Stated task: The line holding "COL = S.collection" is the last one to output; start at the first line of the data, keep every line in between exactly, and leave out pictures.

Given material:
--- START ---
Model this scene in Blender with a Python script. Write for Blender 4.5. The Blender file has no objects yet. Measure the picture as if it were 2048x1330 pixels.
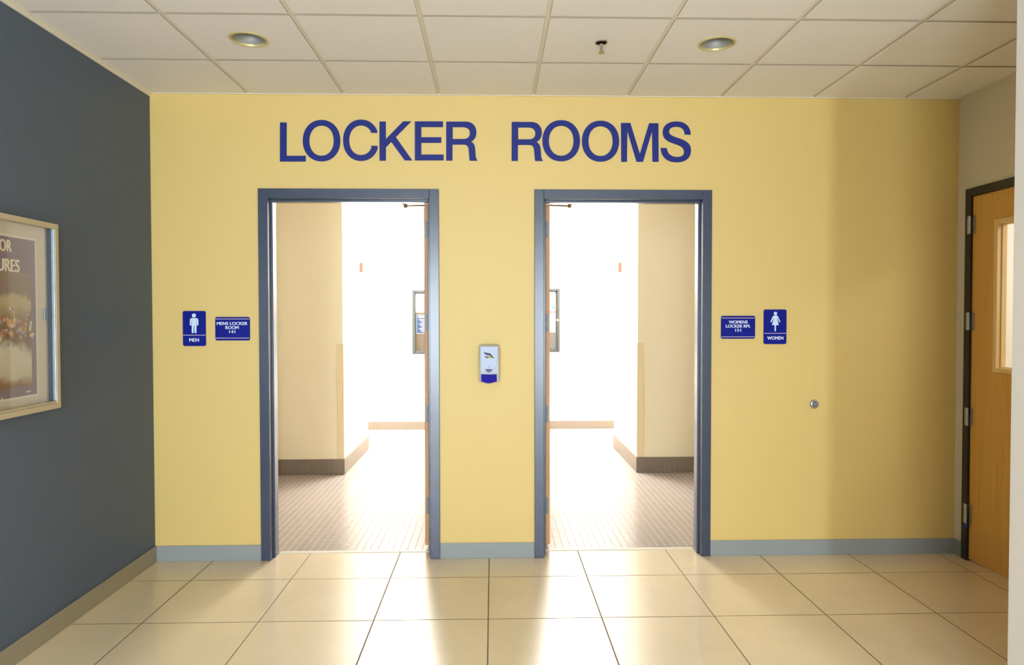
import bpy, bmesh, math, random
from mathutils import Vector
random.seed(4)
S = bpy.context.scene
COL = S.collection

# ------------------------------------------------------------------ camera (metres; yellow wall is the plane y=0)
F, YAW, PITCH, ROLL = 1416.81, -0.0271756, -0.0228070, -0.0012436
CAM = Vector((0.0, -4.6375, 1.5915))
def axes():
    c, s = math.cos(YAW), math.sin(YAW)
    r0 = Vector((c, s, 0)); f0 = Vector((-s, c, 0)); z = Vector((0, 0, 1))
    c, s = math.cos(PITCH), math.sin(PITCH)
    f = c*f0 + s*z; u0 = -s*f0 + c*z
    c, s = math.cos(ROLL), math.sin(ROLL)
    return c*r0 + s*u0, -s*r0 + c*u0, f
RT, UP, FW = axes()
def hit(u, v, ax, val):
    """survey point: where the line of sight of photo pixel (u, v) meets the plane axis=val"""
    d = FW + (u-1024)/F*RT + (665-v)/F*UP
    return CAM + d*((val-CAM[ax])/d[ax])
from mathutils import Matrix
cd = bpy.data.cameras.new('camera'); cam = bpy.data.objects.new('camera', cd); COL.objects.link(cam)
m = Matrix(((RT.x, UP.x, -FW.x, CAM.x), (RT.y, UP.y, -FW.y, CAM.y), (RT.z, UP.z, -FW.z, CAM.z), (0, 0, 0, 1)))
cam.matrix_world = m
cd.sensor_width = 36.0; cd.lens = F/2048*36.0; cd.clip_start = 0.02; cd.clip_end = 60
S.camera = cam

# ------------------------------------------------------------------ materials
def lin(c):
    r = []
    for x in c:
        x = x/255.0
        r.append(x/12.92 if x <= .04045 else ((x+.055)/1.055)**2.4)
    return (r[0], r[1], r[2], 1)
def mat(name, rgb, rough=.6, metal=0., spec=.5, bump=0., scale=200., var=0., vscale=3.):
    M = bpy.data.materials.new(name); M.use_nodes = True
    nt = M.node_tree; b = nt.nodes['Principled BSDF']
    b.inputs['Base Color'].default_value = lin(rgb)
    b.inputs['Roughness'].default_value = rough
    b.inputs['Metallic'].default_value = metal
    b.inputs['Specular IOR Level'].default_value = spec
    tc = nt.nodes.new('ShaderNodeTexCoord')
    if bump:
        n = nt.nodes.new('ShaderNodeTexNoise'); n.inputs['Scale'].default_value = scale; n.inputs['Detail'].default_value = 3
        bp = nt.nodes.new('ShaderNodeBump'); bp.inputs['Strength'].default_value = bump; bp.inputs['Distance'].default_value = .002
        nt.links.new(tc.outputs['Object'], n.inputs['Vector']); nt.links.new(n.outputs['Fac'], bp.inputs['Height'])
        nt.links.new(bp.outputs['Normal'], b.inputs['Normal'])
    if var:
        n = nt.nodes.new('ShaderNodeTexNoise'); n.inputs['Scale'].default_value = vscale; n.inputs['Detail'].default_value = 5
        nt.links.new(tc.outputs['Object'], n.inputs['Vector'])
        mr = nt.nodes.new('ShaderNodeMapRange'); mr.inputs['To Min'].default_value = 1-var; mr.inputs['To Max'].default_value = 1+var
        mr.inputs['From Min'].default_value = .3; mr.inputs['From Max'].default_value = .7
        nt.links.new(n.outputs['Fac'], mr.inputs['Value'])
        vm = nt.nodes.new('ShaderNodeVectorMath'); vm.operation = 'SCALE'; vm.inputs[0].default_value = lin(rgb)[:3]
        nt.links.new(mr.outputs[0], vm.inputs['Scale']); nt.links.new(vm.outputs[0], b.inputs['Base Color'])
    return M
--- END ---
Answer for the task:
Model this scene in Blender with a Python script. Write for Blender 4.5. The Blender file has no objects yet. Measure the picture as if it were 2048x1330 pixels.
import bpy, bmesh, math, random
from mathutils import Vector
random.seed(4)
S = bpy.context.scene
COL = S.collection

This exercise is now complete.